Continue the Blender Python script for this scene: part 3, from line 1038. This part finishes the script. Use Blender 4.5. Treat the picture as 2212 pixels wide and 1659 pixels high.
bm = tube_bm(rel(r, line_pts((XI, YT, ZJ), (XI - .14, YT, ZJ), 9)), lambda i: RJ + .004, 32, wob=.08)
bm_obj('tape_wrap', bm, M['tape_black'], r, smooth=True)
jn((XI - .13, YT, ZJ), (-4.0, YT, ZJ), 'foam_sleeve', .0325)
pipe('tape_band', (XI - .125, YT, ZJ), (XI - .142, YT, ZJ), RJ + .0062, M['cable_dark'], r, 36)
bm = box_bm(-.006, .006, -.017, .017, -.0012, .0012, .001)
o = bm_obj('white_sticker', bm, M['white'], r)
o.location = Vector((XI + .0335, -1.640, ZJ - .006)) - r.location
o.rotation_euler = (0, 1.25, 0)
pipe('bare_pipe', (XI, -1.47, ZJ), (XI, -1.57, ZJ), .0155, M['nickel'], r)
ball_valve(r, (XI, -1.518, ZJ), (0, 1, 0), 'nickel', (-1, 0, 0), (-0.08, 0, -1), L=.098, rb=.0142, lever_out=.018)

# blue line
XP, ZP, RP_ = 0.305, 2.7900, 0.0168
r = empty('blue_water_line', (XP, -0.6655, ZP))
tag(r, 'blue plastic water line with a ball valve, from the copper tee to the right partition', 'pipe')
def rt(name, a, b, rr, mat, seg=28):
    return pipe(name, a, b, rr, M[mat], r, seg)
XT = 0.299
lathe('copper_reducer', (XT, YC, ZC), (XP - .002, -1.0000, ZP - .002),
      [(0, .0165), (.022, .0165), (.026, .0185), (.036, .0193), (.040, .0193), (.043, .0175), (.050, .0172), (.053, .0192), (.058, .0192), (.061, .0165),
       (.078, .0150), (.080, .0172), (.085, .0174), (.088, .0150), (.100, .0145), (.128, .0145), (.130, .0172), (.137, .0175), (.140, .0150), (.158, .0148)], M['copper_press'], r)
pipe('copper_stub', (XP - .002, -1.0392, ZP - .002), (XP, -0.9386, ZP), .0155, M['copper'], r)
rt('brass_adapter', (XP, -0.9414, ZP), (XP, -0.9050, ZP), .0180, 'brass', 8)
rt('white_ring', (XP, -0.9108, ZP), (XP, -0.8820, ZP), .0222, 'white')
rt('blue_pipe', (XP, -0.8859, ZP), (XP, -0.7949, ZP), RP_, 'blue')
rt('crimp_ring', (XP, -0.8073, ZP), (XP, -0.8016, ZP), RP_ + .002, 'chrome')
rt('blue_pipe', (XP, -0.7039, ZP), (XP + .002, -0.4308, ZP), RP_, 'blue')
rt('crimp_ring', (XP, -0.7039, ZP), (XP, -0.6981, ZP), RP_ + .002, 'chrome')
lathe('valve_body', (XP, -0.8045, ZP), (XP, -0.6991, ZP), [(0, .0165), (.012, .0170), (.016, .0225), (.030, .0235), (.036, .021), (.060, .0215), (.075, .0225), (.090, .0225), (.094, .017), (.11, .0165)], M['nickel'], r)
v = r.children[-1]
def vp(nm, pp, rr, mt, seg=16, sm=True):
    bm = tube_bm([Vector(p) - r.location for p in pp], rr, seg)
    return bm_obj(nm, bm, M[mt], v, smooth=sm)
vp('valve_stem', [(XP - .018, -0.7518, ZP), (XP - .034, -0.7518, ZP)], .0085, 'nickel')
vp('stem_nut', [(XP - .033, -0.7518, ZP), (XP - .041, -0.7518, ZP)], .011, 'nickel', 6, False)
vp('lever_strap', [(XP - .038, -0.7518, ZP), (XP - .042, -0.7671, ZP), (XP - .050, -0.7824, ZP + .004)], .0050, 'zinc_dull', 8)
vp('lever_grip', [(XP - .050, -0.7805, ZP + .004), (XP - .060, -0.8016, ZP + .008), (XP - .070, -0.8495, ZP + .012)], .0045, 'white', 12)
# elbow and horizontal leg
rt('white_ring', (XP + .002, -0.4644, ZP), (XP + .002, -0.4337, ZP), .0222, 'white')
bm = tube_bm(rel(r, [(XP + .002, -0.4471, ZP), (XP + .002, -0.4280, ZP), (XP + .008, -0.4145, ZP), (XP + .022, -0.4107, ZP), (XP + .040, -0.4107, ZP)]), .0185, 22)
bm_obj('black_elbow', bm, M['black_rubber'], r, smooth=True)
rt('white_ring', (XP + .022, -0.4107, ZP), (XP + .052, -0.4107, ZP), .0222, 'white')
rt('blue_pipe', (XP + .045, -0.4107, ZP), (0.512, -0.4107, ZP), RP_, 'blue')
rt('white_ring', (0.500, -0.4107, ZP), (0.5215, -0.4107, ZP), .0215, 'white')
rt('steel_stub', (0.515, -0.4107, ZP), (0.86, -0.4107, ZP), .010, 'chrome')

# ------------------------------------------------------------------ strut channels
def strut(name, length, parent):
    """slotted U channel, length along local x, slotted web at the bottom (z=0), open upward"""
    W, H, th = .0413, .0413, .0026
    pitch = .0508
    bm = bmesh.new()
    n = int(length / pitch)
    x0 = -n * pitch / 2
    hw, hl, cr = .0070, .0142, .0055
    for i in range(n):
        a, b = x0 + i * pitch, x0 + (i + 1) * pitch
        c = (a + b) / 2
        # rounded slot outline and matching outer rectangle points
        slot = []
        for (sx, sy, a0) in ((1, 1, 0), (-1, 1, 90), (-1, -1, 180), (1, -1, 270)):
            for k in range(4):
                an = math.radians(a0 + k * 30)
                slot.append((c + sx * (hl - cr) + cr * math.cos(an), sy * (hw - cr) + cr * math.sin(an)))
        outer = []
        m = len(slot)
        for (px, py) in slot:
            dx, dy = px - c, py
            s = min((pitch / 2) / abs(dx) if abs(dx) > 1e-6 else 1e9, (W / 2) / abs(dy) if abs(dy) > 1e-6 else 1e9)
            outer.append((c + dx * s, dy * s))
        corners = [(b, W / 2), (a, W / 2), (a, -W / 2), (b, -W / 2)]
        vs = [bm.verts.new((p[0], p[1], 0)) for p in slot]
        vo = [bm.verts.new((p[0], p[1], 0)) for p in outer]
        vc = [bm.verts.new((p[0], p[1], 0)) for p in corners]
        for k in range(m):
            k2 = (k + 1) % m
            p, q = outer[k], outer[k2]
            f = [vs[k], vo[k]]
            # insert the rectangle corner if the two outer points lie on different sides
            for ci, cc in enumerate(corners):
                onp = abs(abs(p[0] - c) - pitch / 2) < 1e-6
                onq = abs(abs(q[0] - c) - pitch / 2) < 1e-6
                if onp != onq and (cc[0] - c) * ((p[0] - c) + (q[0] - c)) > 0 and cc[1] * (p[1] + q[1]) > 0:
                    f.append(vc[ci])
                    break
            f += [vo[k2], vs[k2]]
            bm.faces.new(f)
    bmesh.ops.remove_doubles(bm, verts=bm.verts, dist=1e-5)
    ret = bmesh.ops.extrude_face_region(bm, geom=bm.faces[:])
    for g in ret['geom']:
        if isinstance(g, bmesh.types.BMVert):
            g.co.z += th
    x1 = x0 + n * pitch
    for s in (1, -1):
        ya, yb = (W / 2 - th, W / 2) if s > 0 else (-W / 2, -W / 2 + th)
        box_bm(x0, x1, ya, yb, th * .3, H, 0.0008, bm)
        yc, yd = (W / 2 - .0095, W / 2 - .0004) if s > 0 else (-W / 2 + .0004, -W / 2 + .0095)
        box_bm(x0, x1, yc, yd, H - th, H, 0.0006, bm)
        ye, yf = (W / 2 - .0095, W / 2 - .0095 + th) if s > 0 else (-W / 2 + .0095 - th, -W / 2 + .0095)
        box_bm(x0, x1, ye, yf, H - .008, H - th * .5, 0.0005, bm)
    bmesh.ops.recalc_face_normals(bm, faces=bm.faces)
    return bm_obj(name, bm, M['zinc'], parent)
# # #
◆ THE REQUEST: Quote exactly the opening line of the material above and every line after it, up to and including the line that contains "L=.098, rb=.0142, lever_out=.018)".

◆ ANSWER FOR THE TASK:
Continue the Blender Python script for this scene: part 3, from line 1038. This part finishes the script. Use Blender 4.5. Treat the picture as 2212 pixels wide and 1659 pixels high.
bm = tube_bm(rel(r, line_pts((XI, YT, ZJ), (XI - .14, YT, ZJ), 9)), lambda i: RJ + .004, 32, wob=.08)
bm_obj('tape_wrap', bm, M['tape_black'], r, smooth=True)
jn((XI - .13, YT, ZJ), (-4.0, YT, ZJ), 'foam_sleeve', .0325)
pipe('tape_band', (XI - .125, YT, ZJ), (XI - .142, YT, ZJ), RJ + .0062, M['cable_dark'], r, 36)
bm = box_bm(-.006, .006, -.017, .017, -.0012, .0012, .001)
o = bm_obj('white_sticker', bm, M['white'], r)
o.location = Vector((XI + .0335, -1.640, ZJ - .006)) - r.location
o.rotation_euler = (0, 1.25, 0)
pipe('bare_pipe', (XI, -1.47, ZJ), (XI, -1.57, ZJ), .0155, M['nickel'], r)
ball_valve(r, (XI, -1.518, ZJ), (0, 1, 0), 'nickel', (-1, 0, 0), (-0.08, 0, -1), L=.098, rb=.0142, lever_out=.018)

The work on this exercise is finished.